[Excerpted records]

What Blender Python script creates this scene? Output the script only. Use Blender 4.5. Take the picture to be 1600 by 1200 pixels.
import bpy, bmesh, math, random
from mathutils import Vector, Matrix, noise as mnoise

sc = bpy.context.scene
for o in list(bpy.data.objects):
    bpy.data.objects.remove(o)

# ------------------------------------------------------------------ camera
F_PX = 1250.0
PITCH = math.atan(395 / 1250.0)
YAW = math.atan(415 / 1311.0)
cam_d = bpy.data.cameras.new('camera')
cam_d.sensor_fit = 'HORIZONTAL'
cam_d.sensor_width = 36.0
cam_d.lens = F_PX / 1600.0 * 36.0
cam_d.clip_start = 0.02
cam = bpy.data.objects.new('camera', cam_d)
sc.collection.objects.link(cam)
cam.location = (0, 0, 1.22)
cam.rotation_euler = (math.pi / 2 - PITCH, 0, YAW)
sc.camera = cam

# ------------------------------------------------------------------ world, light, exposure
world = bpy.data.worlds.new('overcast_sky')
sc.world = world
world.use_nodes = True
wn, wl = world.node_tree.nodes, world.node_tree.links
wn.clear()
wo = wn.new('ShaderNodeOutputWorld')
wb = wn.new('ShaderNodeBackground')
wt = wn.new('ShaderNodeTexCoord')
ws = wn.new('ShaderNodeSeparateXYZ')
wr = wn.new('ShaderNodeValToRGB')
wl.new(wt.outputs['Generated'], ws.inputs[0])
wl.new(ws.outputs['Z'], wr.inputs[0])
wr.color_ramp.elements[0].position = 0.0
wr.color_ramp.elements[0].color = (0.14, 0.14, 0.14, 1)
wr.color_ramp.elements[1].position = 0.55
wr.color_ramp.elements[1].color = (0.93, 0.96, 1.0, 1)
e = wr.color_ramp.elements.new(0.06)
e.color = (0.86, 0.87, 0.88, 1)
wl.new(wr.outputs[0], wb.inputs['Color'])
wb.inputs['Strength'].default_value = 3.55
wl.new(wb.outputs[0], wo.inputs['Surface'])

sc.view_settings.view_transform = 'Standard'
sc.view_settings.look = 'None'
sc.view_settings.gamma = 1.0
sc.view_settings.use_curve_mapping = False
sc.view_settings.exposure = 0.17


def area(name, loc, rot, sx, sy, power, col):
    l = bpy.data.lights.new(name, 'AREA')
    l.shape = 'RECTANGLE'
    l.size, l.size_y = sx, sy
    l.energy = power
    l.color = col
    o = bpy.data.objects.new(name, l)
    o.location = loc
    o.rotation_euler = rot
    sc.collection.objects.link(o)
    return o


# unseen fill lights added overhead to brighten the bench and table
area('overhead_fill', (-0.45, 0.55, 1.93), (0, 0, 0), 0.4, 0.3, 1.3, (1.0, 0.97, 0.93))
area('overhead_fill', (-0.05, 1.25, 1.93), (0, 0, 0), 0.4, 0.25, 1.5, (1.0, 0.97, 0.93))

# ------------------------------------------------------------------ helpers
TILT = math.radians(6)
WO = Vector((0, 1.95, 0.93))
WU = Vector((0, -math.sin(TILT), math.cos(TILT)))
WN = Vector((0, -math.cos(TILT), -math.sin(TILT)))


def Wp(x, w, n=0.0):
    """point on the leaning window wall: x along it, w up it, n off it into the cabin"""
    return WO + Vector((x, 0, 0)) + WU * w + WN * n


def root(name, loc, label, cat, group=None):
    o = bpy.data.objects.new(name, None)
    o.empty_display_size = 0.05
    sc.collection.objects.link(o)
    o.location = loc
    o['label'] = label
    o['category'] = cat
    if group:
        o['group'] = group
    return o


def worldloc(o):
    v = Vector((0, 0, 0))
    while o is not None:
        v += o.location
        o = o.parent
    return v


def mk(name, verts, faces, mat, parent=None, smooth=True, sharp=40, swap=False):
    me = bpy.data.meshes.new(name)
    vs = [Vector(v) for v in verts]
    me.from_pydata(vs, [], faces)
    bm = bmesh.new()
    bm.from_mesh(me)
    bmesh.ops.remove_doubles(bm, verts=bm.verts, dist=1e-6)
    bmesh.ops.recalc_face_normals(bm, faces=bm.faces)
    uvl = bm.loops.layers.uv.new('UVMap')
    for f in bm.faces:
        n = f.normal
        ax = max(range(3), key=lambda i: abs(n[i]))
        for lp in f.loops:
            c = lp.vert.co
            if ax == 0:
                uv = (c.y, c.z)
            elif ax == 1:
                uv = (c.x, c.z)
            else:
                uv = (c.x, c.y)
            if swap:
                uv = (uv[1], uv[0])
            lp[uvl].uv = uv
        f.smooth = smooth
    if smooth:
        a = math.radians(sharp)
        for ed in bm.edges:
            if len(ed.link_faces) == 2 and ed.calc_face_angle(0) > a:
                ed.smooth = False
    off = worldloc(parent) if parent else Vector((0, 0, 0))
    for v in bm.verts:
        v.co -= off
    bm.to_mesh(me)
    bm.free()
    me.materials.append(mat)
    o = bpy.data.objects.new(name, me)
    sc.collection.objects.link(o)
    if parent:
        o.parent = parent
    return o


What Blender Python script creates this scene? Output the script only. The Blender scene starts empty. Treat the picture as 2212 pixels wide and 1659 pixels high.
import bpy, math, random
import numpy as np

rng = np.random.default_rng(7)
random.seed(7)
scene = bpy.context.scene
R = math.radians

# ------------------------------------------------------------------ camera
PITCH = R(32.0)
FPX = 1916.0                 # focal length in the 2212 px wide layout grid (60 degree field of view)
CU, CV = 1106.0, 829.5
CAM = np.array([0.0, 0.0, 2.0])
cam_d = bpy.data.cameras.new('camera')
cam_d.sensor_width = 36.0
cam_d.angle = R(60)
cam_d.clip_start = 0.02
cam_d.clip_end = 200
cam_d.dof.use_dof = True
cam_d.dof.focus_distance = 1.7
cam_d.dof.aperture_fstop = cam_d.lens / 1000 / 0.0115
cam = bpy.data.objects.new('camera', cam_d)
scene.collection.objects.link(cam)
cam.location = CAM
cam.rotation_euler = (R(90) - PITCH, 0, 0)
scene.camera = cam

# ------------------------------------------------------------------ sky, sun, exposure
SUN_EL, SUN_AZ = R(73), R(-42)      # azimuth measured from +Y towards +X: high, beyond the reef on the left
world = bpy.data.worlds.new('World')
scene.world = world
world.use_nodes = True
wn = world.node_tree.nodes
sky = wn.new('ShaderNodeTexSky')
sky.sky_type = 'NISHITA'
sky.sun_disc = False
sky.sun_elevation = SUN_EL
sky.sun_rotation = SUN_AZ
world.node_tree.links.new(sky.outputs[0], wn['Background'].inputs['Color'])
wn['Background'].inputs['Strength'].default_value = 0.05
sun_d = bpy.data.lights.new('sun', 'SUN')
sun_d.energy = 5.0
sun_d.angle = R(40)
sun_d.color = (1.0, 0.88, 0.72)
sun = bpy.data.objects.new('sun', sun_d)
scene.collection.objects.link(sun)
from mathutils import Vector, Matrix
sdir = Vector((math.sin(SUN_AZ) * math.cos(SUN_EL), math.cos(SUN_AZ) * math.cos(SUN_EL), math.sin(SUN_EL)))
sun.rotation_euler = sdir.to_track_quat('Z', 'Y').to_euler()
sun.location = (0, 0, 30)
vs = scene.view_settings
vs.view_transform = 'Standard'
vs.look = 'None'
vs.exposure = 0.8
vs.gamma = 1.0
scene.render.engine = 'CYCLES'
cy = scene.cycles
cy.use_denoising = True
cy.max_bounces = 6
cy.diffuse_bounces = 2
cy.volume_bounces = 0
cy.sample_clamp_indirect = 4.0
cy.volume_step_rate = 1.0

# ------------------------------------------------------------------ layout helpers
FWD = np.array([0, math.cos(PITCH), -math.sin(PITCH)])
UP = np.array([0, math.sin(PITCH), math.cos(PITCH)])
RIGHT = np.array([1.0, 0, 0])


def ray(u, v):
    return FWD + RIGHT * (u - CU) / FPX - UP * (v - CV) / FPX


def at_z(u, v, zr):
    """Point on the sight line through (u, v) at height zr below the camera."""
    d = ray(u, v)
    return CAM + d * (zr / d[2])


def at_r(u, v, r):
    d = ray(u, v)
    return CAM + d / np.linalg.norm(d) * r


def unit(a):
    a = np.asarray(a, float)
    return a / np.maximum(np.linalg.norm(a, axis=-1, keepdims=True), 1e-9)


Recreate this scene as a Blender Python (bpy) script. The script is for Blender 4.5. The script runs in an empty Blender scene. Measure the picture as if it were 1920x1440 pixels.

[Requirements] From the entries above, give again exactly the lines running from the line with "1659 pixels high." to the line with "scene.camera = cam"; include both of those lines.

[Written response]
What Blender Python script creates this scene? Output the script only. The Blender scene starts empty. Treat the picture as 2212 pixels wide and 1659 pixels high.
import bpy, math, random
import numpy as np

rng = np.random.default_rng(7)
random.seed(7)
scene = bpy.context.scene
R = math.radians

# ------------------------------------------------------------------ camera
PITCH = R(32.0)
FPX = 1916.0                 # focal length in the 2212 px wide layout grid (60 degree field of view)
CU, CV = 1106.0, 829.5
CAM = np.array([0.0, 0.0, 2.0])
cam_d = bpy.data.cameras.new('camera')
cam_d.sensor_width = 36.0
cam_d.angle = R(60)
cam_d.clip_start = 0.02
cam_d.clip_end = 200
cam_d.dof.use_dof = True
cam_d.dof.focus_distance = 1.7
cam_d.dof.aperture_fstop = cam_d.lens / 1000 / 0.0115
cam = bpy.data.objects.new('camera', cam_d)
scene.collection.objects.link(cam)
cam.location = CAM
cam.rotation_euler = (R(90) - PITCH, 0, 0)
scene.camera = cam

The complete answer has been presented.